My kids have encountered the Brothers Grimm and HC Andersen fairy tales, but I think I can safely say their favorites are the traditional Norwegian fairy tales compiled by Asbjørnsen and Moe, of which “The Three Billy-Goats Gruff” is the most familiar to English speakers. Except you get the censored version, where the billy goats push the troll off a cliff or some such nonsense. In the original, that troll suffers. And kids eat it up.

Actually most fairy tales were originally bloodier and more gruesome than in their current incarnations, but the A&M stories are still told with all the guts and gore. I read one to the kids at the kindergarten where I work yesterday, where a young boy challenges a troll to an eating contest and tricks the troll into cutting a huge gash in its stomach. Needless to say this is rather fatal. The boy then robs the dead troll’s house and takes all the gold and silver home to his family. This particular story was specifically recommended to me as “a nice thing to read to the little ones, not as scary and morbid as some of those others.”

Andersen and Grimm fairy tales, the “Three Billy-Goats Gruff”, the fables.

There are also a few Juan Bobo stories, these are local. One of them relates how the mom left Juan in charge of the pig they owned while she went to church. Juan took good care of her (pig was female), but then decided that the pig should also go to church. So he dressed up the pig in all of his mom’s jewelry and good clothes and make up, and took it to church. I think it ends with the mom grounding Juan for his stupidity.

In Korea children grow up with European as well as Korean fairytales. We have a “Cinderella” story, although I can’t remember the details - I don’t think there’s a shoe involved, and there’s only one ugly stepsister. I think the story doesn’t end with the marriage either - later the stepmother kills Cinderella but she comes back as a bird or something.

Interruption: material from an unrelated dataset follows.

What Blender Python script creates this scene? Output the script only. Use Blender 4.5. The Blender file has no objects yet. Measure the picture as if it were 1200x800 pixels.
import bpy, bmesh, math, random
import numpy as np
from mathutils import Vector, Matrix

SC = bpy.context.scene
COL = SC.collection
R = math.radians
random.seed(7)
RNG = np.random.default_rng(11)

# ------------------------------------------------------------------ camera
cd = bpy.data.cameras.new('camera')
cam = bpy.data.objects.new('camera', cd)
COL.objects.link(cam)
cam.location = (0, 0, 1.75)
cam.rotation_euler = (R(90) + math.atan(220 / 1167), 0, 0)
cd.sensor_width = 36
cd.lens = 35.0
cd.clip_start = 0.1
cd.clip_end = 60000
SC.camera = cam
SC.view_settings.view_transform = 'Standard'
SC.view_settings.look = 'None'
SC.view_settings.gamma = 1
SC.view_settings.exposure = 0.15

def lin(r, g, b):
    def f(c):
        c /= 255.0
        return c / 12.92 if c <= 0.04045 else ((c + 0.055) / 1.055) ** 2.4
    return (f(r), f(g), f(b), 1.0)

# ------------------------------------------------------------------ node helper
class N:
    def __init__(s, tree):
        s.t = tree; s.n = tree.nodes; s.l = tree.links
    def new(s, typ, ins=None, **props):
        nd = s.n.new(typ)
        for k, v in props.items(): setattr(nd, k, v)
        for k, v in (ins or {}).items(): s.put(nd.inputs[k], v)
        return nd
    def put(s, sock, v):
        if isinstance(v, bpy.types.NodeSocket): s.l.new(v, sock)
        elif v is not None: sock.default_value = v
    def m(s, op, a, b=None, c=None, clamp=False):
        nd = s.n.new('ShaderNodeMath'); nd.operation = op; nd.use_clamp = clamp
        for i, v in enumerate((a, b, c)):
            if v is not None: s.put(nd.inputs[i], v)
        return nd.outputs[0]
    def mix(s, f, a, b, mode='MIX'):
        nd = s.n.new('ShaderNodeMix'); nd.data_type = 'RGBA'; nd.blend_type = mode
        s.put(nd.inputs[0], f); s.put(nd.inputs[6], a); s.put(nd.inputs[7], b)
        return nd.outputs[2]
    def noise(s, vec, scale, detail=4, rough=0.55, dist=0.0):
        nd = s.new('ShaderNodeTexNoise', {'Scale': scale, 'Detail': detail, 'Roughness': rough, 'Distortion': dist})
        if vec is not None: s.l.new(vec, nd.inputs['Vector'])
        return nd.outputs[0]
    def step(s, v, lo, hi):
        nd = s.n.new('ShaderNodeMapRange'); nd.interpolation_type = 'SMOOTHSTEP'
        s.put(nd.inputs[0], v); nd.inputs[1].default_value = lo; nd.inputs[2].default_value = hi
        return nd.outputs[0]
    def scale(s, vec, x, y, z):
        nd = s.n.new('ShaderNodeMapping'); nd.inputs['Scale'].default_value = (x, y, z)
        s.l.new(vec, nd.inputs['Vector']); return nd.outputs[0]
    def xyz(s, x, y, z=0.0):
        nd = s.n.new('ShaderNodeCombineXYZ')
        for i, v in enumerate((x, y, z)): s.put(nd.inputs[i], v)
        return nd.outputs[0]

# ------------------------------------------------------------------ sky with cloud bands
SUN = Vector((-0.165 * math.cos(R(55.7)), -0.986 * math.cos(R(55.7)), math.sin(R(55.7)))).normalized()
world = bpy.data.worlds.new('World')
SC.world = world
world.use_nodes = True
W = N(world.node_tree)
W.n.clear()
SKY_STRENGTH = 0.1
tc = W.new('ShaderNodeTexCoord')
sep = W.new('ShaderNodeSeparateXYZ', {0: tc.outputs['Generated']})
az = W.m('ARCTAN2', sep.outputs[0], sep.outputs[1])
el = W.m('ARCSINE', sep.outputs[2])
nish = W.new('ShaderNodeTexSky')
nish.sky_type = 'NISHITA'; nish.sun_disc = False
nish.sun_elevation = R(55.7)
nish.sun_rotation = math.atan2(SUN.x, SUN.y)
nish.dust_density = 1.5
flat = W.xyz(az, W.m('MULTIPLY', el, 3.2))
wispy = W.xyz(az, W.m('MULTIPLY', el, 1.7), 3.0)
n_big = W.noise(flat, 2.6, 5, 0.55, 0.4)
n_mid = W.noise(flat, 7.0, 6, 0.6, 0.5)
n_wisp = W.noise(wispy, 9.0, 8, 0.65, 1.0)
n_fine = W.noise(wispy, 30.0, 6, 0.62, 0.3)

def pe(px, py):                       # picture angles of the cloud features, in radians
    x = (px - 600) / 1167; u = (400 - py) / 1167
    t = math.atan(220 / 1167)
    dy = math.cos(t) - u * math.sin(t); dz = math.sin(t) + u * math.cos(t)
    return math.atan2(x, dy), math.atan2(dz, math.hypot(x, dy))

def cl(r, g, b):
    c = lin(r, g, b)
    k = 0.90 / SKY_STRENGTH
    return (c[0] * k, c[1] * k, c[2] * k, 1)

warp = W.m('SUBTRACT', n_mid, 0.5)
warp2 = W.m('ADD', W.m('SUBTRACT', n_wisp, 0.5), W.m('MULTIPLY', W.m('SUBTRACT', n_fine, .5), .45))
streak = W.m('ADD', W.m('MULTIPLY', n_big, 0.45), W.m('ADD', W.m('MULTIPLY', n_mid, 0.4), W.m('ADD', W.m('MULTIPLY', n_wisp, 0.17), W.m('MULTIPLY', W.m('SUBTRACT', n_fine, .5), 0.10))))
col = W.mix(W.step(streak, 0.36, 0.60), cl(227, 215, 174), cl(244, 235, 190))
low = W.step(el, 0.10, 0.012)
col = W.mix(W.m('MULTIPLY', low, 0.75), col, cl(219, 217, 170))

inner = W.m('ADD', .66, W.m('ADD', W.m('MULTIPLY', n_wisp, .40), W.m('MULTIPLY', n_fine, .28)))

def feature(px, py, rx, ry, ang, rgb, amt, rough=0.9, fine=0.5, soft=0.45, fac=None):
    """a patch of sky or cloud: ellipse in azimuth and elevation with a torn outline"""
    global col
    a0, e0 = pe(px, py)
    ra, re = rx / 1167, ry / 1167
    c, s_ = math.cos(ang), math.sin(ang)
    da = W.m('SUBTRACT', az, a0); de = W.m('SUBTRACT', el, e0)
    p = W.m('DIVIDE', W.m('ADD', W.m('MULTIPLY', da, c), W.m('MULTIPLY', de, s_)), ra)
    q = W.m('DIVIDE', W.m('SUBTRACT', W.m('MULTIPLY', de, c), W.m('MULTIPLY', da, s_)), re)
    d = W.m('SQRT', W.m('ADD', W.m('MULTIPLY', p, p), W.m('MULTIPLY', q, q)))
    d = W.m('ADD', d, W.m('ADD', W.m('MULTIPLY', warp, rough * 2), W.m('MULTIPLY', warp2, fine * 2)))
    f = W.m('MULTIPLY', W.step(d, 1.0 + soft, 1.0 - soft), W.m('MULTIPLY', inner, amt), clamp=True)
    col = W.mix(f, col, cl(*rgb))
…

Oh, there are two I remember more clearly. The story of two brothers, one rich, one poor: the poor brother helps a swallow with a broken leg, who brings him back a seed that grows into a vine with gourds full of rice (or gold?). The rich brother tries to replicate his brother’s success by deliberately breaking a swallow’s leg and then fixing it. The swallow brings back a seed, but the gourds turn out to be filled with shit (like, literal shit).

The other one I remember is about a girl - the daughter of a fairy king or something, and she falls in love with a shepherd. The two of them start neglecting their duties, which angers her father and he creates the Milky Way in order to keep them from ever seeing each other again. (I suppose this is more of a legend than a tale).

Hmm… there’s one about a woman who gives birth to a snake that ends up marrying a princess, and one about a tiger that eats children but is eventually fooled by a clever boy… gah. It’s been so long, and I never read them as a child but later for academic purposes. I do remember that a lot of them are quite similar to European ones - the snake that marries a princess, for example, has its parallel in the Grimm fairytales, except there it’s a hedgehog, I think.

Oh, and how could I forget - the story of Shimcheong (translates to Pure Heart). Shimcheong had a blind father, and some temple told her they could heal his blindness, but only if she gave them a lot of rice (300 seoks, but I dunno how big a seok is). The only way she could do this was to agree to be a sacrifice for the sea god (the priests would pay the 300 seoks of rice for her if she did this). She throws herself into the sea, but the sea god takes pity on her and takes her to his palace. Later he sends her back to the surface inside a waterlily, which is found by the king. He falls in love with her and they get married. Shimcheong later throws a party for all the blind men in the kingdom so she can find her father (it turns out the temple was a hoax or something) and when he hears her voice he is so overcome with happiness that his blindness is cured.

Yes, and there is one more that comes to mind - the turtle and the hare. The sea god is ill (or maybe he was just a king, not a god) and needs the liver of a hare to get better. The turtle entices the hare to come with him, with promises of something (can’t remember what), but when the hare finds out that all they want is his liver, he tricks them into thinking that he left his liver at home and must go back to fetch it. And of course in the end he escapes.

Andersen, Grimm, fables etc. Also Finnish folk tales, usually involving Finnish forest animals or clever people outsmarting trolls and elves.

Then there are also the Hölmöläiset stories. “The Stupids.” These stories feature a village full of dumb people who come up with stupid solutions for simple problems and have a hard time until a smarter friend of theirs from another village gives them helpful advice. For example, in one story the Hölmöläiset build a house but neglect to put in windows. They attempt to solve this situation by holding burlap sacks open outside in the sunshine and then carrying the light into their house. Their friend hints at maybe adding a few windows to let in a little light, and the Hölmöläiset take this to another level by reasoning that if a few windows let in a little light, then more windows will let in more light, and they saw more and more windows into the walls until they collapse.

I encountered a few of the 1,001 Arabian Nights stories when I was a kid - Ali Baba and the 40 Thieves being the most prominent.